━━━ DATA SEGMENT
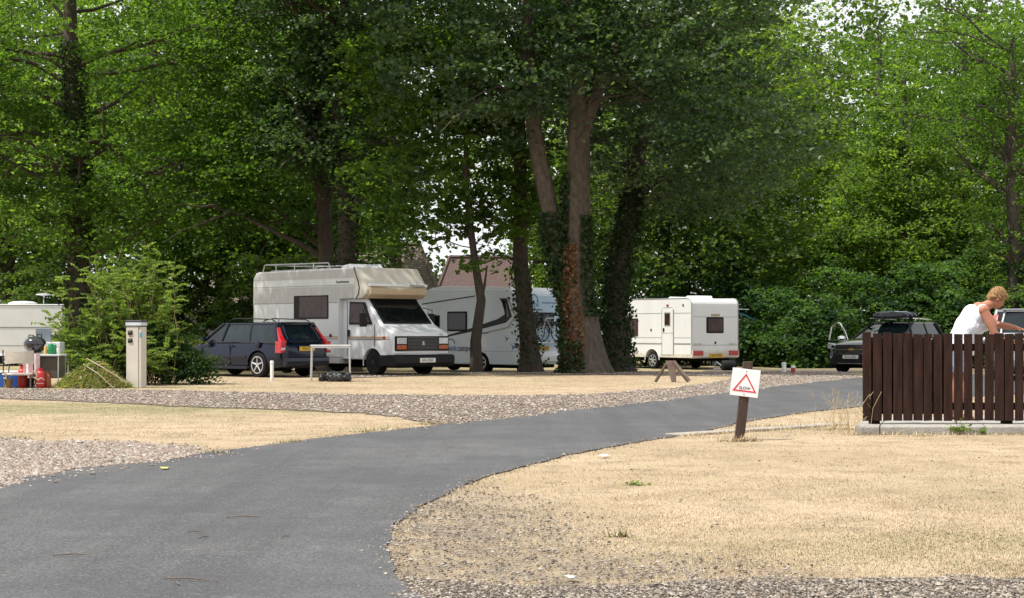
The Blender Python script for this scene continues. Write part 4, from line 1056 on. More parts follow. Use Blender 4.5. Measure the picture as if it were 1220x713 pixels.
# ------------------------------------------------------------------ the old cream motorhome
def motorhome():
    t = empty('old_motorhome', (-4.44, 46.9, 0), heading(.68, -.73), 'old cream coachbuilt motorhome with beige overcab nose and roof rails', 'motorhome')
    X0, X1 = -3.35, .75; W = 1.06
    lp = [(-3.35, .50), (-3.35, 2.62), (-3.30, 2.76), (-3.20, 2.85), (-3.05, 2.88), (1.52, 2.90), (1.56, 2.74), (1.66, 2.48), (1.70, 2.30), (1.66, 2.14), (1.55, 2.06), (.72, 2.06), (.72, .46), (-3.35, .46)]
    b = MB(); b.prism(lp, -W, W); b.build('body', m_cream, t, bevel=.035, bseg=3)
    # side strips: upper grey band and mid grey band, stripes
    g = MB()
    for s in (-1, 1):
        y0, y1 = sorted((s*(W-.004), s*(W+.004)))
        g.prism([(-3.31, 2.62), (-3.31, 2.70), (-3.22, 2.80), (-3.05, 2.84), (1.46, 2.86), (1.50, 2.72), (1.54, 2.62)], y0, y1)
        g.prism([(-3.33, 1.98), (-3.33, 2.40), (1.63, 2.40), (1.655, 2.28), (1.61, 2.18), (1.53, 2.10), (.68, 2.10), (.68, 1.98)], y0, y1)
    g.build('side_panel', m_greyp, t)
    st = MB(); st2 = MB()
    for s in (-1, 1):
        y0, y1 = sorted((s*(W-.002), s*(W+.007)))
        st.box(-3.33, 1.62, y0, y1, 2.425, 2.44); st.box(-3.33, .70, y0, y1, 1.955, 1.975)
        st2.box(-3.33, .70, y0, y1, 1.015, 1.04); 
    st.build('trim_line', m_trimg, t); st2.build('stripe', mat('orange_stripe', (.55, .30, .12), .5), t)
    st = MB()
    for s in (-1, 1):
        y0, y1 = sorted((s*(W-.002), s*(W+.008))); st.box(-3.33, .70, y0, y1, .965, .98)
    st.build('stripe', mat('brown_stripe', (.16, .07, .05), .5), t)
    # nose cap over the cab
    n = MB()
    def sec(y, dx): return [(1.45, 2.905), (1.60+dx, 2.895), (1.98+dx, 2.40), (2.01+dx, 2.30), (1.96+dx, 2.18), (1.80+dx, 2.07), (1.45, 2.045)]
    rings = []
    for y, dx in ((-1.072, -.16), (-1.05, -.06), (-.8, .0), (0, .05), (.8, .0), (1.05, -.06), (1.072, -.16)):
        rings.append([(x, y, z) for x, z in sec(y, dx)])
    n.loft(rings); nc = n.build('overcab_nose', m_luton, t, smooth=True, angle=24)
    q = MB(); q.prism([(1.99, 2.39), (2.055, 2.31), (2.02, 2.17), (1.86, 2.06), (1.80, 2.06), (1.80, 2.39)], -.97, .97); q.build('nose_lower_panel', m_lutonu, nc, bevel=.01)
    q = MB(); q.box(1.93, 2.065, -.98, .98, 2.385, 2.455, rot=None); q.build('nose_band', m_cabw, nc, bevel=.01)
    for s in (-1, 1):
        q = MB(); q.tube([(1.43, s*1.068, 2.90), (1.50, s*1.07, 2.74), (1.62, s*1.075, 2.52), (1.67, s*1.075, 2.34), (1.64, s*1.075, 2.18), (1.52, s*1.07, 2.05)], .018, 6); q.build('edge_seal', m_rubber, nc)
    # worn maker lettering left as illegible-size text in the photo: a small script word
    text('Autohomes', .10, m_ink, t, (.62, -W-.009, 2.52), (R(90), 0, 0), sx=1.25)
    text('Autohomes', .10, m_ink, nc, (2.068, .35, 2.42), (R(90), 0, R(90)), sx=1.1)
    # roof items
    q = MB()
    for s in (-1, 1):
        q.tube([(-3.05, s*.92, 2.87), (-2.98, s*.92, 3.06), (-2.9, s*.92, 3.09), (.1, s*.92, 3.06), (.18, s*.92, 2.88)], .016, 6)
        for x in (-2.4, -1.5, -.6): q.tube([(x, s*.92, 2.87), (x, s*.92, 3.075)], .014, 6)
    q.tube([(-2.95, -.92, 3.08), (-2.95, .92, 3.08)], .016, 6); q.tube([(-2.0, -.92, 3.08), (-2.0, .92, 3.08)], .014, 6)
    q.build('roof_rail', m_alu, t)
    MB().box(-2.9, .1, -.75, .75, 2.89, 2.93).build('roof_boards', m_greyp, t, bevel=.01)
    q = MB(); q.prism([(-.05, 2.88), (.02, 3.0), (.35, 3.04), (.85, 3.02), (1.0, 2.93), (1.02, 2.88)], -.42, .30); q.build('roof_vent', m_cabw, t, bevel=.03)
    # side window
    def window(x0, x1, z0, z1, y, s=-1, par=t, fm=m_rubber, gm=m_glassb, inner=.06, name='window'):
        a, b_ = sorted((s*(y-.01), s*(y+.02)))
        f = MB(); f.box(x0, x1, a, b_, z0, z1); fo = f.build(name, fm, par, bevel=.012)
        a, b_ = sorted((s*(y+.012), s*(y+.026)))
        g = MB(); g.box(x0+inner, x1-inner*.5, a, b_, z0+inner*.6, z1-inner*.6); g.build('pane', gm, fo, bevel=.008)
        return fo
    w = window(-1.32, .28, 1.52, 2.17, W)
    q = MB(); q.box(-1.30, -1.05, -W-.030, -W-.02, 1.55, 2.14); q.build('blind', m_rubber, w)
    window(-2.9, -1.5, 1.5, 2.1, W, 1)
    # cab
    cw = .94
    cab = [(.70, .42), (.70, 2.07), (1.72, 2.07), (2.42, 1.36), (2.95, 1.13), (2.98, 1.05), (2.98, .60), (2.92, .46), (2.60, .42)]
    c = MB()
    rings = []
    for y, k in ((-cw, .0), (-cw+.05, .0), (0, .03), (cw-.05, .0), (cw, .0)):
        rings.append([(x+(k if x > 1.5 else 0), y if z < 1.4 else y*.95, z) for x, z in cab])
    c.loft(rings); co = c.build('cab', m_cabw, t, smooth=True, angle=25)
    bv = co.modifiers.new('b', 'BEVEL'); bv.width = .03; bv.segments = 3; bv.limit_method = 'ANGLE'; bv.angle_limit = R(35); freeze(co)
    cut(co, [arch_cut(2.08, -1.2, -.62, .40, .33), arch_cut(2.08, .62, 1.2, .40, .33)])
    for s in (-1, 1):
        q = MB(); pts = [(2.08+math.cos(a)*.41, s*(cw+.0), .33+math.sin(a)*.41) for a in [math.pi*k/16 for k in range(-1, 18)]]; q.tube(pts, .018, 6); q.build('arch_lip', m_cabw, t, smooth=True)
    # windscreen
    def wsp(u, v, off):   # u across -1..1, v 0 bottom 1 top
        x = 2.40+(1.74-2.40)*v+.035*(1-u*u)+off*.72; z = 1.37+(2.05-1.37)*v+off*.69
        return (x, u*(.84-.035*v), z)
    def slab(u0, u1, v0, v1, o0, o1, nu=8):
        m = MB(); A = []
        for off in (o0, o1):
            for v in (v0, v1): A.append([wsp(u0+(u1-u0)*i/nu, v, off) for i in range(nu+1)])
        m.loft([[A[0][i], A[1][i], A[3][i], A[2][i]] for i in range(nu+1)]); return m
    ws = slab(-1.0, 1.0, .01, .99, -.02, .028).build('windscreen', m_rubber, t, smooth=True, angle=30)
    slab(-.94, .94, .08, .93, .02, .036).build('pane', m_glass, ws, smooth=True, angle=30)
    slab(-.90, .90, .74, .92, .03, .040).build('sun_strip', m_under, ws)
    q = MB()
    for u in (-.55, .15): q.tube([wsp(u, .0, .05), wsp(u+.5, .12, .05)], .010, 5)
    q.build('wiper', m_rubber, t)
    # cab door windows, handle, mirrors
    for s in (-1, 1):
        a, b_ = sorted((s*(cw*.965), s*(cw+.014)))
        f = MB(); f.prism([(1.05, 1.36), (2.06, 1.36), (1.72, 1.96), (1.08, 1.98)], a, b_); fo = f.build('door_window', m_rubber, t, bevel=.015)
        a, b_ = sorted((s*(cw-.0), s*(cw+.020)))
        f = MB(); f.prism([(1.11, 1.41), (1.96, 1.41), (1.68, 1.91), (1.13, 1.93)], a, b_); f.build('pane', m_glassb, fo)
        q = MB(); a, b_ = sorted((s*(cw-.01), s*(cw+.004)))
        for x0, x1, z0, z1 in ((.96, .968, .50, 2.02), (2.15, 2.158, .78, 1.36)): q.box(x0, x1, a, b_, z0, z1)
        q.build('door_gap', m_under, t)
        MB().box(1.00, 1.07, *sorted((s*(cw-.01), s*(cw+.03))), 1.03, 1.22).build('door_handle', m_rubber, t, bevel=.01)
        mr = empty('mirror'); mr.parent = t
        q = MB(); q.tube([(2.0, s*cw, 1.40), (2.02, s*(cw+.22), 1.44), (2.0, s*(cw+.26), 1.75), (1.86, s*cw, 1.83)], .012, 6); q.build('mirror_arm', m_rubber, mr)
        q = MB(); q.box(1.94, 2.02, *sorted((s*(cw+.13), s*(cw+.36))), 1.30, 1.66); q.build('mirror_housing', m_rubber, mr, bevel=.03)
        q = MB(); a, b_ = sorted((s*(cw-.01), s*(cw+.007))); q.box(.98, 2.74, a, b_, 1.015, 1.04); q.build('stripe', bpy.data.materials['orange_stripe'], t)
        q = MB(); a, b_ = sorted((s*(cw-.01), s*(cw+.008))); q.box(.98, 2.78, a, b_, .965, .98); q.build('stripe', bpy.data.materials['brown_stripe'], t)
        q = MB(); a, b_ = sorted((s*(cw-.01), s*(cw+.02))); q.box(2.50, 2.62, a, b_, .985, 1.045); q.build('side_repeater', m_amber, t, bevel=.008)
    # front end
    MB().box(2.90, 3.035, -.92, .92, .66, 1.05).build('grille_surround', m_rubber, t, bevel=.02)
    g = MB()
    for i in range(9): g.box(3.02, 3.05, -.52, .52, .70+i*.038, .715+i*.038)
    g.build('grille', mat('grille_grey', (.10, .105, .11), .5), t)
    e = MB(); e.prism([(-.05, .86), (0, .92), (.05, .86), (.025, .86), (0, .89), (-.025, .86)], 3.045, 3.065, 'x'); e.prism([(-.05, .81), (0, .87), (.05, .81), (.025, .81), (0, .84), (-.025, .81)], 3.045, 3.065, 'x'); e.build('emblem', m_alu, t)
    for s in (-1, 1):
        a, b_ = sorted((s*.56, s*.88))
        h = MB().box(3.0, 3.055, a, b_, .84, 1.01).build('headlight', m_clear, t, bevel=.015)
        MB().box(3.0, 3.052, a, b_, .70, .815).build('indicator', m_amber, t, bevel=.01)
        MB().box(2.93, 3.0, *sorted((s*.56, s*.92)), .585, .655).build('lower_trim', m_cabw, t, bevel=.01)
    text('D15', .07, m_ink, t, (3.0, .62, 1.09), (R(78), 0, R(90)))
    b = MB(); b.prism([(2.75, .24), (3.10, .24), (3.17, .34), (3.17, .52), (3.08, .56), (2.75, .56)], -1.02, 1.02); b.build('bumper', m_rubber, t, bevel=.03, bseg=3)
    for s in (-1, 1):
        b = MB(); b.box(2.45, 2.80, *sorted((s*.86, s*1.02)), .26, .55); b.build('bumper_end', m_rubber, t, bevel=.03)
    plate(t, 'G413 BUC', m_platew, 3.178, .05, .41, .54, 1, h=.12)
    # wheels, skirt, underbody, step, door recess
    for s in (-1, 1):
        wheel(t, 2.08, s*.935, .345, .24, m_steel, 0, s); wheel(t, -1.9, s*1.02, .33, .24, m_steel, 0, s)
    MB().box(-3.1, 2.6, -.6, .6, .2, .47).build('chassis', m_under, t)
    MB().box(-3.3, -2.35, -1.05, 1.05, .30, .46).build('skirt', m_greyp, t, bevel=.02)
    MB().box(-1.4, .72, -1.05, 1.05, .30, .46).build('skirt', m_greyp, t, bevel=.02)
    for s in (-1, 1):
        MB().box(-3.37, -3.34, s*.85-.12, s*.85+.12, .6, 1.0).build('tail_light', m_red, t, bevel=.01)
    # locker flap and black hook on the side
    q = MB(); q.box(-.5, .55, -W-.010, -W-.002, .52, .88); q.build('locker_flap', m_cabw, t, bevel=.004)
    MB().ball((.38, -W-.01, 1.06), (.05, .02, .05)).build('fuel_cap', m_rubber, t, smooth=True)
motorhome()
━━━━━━
TASK OBJECTIVE: Exactly how many lines of the listing above contain the string "script"? Give no more than the number.

WRITTEN RESPONSE: 2